Social Media Meets Crypto on This Billion-Dollar Tech Company

Enter the strange world of BitClout

BitClout
BitClout in action.
BitClout

Remember a few years ago when an app called Peeple debuted and it was described as “Yelp for people”? That was weird, right? Well, take that basic concept — an app based around someone’s rising and falling popularity — and fold in a whole lot of cryptocurrency and you have a basic sense of BitClout, a new startup that blends Twitter with the ups and downs of a financial market. Also, it’s valued at $1 billion. It gets stranger from there.

A new article by Jen Wieczner at Intelligencer offers an in-depth look at BitClout. It’s a startup which first made headlines for having, as Wieczner phrases it, “ripped off some 15,000 profiles of famous people and influencers from actual Twitter and opened accounts in their names without their permission.” Among those who ended up with profiles on the new service: Wieczner herself.

The idea behind BitClout’s market is tying share prices into the ups and downs of a given person’s social media presence. Going full Milkshake Duck might result in your profile’s share price plummeting, for instance.

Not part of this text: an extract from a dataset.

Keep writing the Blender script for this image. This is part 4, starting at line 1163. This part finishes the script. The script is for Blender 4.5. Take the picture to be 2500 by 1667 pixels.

As Wieczner points out, there are a number of elements to BitClout that seem worrying. There isn’t a process in place to withdraw Bitcoin from the service, for one thing, even though it’s received $225 million in Bitcoin. (Note the aforementioned billion-dollar valuation.) The company’s founders have also remained anonymous, though it hasn’t stopped them from raising a nine-figure amount of venture capital.

The whole article makes for a head-spinning read. It also leaves the uncanny sense that in a year or two, someone will have made a gripping documentary about all of this — and how it went very wrong.